Deepcut: does Government have the right still to reject a public inquiry?
May 17th, 2009Yesterday’s report that the MoD is still rebuffing the case for a public inquiry into the deaths of four young army recruits at Deepcut barracks in Surrey, all found dead with gunshot wounds, raises again the critical question of who should have the final power of enforcing an inquiry into a contested issue that has national implications. In the case of 3 of the deaths, the coroners recorded open verdicts, and in the 4th no inquest was held. In one of the cases an independent ballistic expert has asserted that it would have been impossible for the recruit to have killed himself. Army Board of Inquiry reports found Deepcut barracks was starved of resources, had low morale, allowed armed teenage recruits to spend many hours on guard duty unsupervised, and was so indisciplined that recruits broke rules by going out on patrol alone. All these findings might have relevance to the 4 deaths. In addition, the latest report states that an NCO took a ‘warm’ weapon (i.e. a gun just used) from another soldier, which had not been known before, and equally could be very relevant.

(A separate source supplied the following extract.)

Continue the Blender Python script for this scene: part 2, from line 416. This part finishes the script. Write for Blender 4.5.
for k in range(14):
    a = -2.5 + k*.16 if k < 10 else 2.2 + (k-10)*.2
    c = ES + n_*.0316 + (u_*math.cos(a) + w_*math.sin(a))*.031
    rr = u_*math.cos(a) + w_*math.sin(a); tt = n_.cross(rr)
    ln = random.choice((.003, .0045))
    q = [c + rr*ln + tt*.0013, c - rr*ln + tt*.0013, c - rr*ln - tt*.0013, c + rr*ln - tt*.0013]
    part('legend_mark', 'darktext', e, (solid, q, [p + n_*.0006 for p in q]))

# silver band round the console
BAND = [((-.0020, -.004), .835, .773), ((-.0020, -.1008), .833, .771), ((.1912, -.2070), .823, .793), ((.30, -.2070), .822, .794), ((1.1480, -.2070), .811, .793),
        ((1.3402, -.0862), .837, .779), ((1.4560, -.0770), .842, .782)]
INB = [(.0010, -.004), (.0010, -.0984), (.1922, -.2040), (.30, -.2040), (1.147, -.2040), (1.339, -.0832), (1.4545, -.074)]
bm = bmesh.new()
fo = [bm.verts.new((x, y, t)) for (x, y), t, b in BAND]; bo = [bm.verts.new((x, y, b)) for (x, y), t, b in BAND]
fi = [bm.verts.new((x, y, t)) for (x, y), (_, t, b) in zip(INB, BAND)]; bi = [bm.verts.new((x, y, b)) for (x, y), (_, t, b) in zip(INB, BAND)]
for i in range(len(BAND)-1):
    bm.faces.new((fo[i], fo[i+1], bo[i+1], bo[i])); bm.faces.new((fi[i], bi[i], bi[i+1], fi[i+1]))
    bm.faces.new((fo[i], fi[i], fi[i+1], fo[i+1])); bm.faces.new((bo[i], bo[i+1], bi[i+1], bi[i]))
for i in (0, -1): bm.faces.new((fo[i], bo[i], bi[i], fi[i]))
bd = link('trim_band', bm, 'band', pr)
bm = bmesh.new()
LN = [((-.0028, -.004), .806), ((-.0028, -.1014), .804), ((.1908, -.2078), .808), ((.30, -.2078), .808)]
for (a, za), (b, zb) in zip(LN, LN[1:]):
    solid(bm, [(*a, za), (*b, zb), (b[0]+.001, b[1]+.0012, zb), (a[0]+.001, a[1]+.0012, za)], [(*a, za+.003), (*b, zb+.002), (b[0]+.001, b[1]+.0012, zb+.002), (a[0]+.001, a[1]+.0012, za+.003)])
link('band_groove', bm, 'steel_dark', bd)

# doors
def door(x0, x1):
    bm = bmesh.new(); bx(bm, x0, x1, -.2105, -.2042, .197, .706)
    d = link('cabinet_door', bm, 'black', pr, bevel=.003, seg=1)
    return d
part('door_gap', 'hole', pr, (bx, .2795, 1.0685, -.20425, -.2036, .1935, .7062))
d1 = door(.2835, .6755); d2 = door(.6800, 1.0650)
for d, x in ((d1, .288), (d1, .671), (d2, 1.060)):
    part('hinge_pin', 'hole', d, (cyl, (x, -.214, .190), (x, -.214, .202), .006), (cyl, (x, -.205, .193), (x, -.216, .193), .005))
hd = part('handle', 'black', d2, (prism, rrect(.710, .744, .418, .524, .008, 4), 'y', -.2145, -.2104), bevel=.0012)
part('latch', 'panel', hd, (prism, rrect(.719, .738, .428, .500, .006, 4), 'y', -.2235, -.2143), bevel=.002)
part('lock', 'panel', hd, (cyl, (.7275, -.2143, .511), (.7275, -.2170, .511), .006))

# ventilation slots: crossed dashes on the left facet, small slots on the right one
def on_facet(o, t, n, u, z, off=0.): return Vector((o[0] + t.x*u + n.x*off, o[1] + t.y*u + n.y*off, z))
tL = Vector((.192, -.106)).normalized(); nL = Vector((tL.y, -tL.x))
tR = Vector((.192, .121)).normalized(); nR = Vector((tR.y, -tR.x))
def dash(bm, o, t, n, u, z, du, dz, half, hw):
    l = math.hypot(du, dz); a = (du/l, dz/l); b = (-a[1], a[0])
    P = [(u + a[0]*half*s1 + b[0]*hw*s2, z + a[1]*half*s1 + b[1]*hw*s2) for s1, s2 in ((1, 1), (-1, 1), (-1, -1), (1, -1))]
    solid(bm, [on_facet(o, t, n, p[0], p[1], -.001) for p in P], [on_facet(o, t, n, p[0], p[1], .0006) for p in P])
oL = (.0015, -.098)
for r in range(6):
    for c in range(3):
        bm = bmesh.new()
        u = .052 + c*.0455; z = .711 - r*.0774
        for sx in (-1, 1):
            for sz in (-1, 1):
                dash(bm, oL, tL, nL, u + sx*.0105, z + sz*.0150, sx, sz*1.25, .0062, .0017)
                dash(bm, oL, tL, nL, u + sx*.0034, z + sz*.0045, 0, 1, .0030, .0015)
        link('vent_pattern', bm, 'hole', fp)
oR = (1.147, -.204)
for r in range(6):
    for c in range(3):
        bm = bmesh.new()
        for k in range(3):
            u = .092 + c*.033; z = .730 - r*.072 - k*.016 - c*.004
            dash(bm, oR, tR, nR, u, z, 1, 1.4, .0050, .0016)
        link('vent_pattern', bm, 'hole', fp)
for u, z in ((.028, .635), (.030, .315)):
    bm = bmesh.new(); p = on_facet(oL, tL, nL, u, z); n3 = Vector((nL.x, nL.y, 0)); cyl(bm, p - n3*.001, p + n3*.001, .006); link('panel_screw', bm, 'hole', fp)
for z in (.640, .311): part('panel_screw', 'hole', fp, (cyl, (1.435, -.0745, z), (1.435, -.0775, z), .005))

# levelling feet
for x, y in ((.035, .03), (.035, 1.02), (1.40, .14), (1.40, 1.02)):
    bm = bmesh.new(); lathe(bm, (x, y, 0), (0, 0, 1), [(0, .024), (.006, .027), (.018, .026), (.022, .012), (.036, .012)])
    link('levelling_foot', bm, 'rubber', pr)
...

So should the Government have the right to turn down the inquiry which all the parents want and for which there is a strong prima facie case?
If there is one overriding positive lesson arising from the miasma over MPs’ expenses, it is the necessity for transparency and accountability. The same should apply even more so to the activities of the State, particularly when they involve the direst consequences – deaths, economic or financial collapse, gross incompetence or negligence, collusion in immoral or corrupt practices, etc. Deepcut clearly falls into this category, but is by no means unique. Public inquiries have been sought in recent years into possible British involvement in extraordinary rendition, the 7/7 London bombings in 2005, the Gulf War syndrome from 1991, the contaminated blood scandal infacting haemophiliacs with hepatitis C, and many others. In every case it has been turned down by Government who are in effect blocking investigation into their own activities, and that is the opposite of transparency and accountability.
Accountability can only operate properly when it is undertaken by a wholly independent and separate body. As we have all seen bittelry, MPs cannot be trusted to oversee their own expenses. Nor can the the police be relied on wholeheartedly to deal fully and openly with complaints made against them. Nor can the Government be left to decide whether inquiry into its own conduct, based on significant prima facie evidence of possible wrongdoing, let alone be left to decide who shall undertake any inquiry that is in the end held – caveat the two inquiries finally launched extremely reluctantly into the Iraq War where both the chair, membership and terms of reference were very carefully managed by No.10. The lesson of Deepcut, the latest in a long line, is that the decision should lie with Parliament, not the Executive, setting up its own Commission of Inquiry when Government for whatever reason refuses to do so.